As a child for me (and most people) birthdays meant a big party and lots of presents, a line of thought that continued into adulthood. The 34th year of my life has been one filled with a fair amount of sadness and loss. Of people and an era of the person I used to be. I know I have been very melancholy everywhere, and on this blog as well, as a result. Which is why more than ever, I wanted to cook up a storm for friends this year. But when my internet went off last week, it kind of spoilt my schedule for my book and I ended up having to defer my plans to next week (maybe).

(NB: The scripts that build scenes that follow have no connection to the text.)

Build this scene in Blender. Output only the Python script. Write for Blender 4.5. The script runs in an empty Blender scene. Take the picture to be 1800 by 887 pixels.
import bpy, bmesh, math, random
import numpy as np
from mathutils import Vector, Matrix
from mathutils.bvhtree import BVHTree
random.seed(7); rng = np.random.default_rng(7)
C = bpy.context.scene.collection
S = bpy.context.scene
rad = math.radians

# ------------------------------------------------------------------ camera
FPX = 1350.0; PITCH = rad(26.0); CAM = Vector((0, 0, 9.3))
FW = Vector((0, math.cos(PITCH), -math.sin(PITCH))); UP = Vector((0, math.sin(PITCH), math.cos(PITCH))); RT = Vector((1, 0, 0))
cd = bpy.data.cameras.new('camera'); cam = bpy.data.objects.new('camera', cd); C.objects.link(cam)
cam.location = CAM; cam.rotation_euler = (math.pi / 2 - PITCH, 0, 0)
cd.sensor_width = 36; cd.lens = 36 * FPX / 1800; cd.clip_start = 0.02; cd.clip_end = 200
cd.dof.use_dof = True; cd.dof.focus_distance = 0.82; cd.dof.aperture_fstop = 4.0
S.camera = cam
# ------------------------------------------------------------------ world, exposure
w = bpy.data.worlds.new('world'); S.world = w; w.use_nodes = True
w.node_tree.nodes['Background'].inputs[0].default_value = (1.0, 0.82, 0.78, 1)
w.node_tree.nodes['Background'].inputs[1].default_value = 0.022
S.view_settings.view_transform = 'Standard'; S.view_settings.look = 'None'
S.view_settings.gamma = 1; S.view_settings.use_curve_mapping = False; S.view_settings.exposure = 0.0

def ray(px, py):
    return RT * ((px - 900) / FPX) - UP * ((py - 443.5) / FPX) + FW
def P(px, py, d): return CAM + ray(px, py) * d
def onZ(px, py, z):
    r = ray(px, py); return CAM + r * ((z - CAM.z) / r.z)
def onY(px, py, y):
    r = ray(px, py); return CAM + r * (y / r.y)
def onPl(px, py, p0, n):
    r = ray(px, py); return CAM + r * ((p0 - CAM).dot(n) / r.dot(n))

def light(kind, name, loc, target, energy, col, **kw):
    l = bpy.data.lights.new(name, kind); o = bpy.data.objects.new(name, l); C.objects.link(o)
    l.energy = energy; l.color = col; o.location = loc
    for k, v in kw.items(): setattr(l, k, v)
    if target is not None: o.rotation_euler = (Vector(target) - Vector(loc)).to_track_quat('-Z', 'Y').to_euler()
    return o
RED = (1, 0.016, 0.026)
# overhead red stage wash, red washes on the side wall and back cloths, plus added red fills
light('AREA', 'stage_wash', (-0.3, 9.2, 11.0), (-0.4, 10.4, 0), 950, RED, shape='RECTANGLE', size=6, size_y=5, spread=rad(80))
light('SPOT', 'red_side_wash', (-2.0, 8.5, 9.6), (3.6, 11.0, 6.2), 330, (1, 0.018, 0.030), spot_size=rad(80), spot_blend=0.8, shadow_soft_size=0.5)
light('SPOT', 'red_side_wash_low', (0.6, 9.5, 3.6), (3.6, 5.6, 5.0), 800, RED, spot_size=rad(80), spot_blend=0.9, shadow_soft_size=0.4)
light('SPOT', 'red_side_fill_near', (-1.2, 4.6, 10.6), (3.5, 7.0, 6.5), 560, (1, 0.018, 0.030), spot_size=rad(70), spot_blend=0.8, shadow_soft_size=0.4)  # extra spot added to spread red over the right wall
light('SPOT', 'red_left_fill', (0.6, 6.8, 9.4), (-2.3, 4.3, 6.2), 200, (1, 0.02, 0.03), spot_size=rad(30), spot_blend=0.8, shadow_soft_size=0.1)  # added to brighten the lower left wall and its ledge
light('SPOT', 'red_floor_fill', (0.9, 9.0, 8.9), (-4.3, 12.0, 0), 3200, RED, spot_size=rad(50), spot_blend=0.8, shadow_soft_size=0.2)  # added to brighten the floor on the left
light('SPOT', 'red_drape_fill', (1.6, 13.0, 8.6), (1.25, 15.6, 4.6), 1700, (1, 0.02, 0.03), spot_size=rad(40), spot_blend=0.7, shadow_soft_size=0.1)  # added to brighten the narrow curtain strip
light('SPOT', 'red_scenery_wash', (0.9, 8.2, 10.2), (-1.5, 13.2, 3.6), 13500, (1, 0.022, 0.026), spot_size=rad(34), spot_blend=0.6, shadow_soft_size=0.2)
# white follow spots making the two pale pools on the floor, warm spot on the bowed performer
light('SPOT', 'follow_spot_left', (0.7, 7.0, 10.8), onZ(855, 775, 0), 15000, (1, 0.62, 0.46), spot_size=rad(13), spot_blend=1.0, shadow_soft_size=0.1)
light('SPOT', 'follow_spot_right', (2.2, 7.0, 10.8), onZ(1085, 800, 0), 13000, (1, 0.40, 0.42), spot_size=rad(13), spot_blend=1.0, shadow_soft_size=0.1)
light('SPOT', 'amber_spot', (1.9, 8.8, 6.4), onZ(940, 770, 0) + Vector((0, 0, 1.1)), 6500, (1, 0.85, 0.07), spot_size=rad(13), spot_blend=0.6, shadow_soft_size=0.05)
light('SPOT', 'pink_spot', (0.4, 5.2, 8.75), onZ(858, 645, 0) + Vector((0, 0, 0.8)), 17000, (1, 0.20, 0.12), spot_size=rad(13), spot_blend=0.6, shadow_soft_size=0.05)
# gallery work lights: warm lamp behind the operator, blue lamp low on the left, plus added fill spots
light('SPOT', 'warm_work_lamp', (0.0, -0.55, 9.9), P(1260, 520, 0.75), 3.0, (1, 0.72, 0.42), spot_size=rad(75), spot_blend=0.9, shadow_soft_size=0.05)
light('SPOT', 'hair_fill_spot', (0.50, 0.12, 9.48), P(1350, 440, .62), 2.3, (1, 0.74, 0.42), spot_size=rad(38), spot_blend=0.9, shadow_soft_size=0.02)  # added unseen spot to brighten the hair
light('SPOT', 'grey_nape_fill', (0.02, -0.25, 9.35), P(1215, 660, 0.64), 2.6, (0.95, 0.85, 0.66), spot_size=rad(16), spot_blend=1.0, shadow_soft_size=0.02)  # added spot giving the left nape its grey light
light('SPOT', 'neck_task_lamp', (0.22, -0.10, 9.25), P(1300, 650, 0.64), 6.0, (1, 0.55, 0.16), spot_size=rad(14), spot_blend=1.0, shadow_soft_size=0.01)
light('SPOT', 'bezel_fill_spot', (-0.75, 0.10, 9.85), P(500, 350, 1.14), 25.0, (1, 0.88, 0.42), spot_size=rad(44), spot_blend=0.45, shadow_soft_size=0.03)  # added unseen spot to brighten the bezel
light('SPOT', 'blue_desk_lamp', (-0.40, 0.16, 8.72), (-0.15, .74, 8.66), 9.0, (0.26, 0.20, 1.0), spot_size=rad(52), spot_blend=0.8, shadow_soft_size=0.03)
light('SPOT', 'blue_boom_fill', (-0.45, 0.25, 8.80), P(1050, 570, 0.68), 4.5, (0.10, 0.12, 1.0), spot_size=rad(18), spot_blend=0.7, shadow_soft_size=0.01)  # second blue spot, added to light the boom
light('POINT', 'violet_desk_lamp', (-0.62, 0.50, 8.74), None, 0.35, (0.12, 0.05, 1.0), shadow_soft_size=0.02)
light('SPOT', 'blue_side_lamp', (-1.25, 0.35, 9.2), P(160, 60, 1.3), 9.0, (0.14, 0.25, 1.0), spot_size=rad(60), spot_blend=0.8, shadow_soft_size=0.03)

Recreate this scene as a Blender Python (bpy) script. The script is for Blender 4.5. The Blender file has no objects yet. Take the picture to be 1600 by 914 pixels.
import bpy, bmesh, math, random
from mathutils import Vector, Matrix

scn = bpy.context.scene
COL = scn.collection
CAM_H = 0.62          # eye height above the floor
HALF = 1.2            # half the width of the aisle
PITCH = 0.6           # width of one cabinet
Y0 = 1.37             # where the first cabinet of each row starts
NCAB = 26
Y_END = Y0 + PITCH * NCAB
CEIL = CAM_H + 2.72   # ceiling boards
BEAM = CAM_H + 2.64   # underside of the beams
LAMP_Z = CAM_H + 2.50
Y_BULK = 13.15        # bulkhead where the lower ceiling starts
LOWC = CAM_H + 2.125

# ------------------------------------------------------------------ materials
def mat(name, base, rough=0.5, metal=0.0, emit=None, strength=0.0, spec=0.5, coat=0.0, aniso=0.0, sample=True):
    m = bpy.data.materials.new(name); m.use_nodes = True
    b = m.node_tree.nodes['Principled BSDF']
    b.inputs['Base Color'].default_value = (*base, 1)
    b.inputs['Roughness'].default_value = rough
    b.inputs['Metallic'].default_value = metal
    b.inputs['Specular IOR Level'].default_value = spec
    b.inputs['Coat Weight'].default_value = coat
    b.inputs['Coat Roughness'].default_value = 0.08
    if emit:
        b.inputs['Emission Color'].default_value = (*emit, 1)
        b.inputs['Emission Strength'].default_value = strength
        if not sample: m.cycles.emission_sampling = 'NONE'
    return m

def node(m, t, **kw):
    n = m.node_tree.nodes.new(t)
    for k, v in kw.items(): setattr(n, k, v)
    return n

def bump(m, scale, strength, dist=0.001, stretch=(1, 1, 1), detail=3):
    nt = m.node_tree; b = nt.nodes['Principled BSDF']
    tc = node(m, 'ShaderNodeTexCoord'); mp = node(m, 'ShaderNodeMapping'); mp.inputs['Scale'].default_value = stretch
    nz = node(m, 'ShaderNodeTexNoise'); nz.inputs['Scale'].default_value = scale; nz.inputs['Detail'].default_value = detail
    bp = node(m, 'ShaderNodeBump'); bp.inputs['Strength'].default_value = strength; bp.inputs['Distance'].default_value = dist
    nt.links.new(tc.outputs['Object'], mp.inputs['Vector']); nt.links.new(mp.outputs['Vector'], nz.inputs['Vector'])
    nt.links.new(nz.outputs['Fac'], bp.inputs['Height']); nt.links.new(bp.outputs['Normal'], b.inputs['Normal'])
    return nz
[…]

Every year I gather as many people I love as I can fit into my house and cook up a huge meal of one particular cuisine; Thai, Chinese, Mexican Lebanese, cooking was never a chore, I loved immersing myself in it. And it brought the people I loved closer. I love to plan feasts for food and friends, putting together an interesting bunch of people, planning a menu, and getting them all together around a table laden with food. Soon warmth flows through the room, laughter fills the air and I sit back, sip a robust red wine or cuddle a rum and coke and savour the chemistry happening around me; as friendships are strengthened or forged and people reach out and touch each other’s lives.

And then I realised I don’t need to postpone celebrating my birthday.

So you are all invited to my VIRTUAL BIRTHDAY POTLUCK WEEK.

Help me celebrate my birthday by leaving a comment on this post with what you would cook (or serve) me on my birthday. (And if you feel like leaving recipes, I will be more than happy so I have lots of yummy things to make if and when I do have a real party or to make the coming year delicious!)

I can just see my husband rolling his eyes at this one!

Look forward to seeing you online through this week!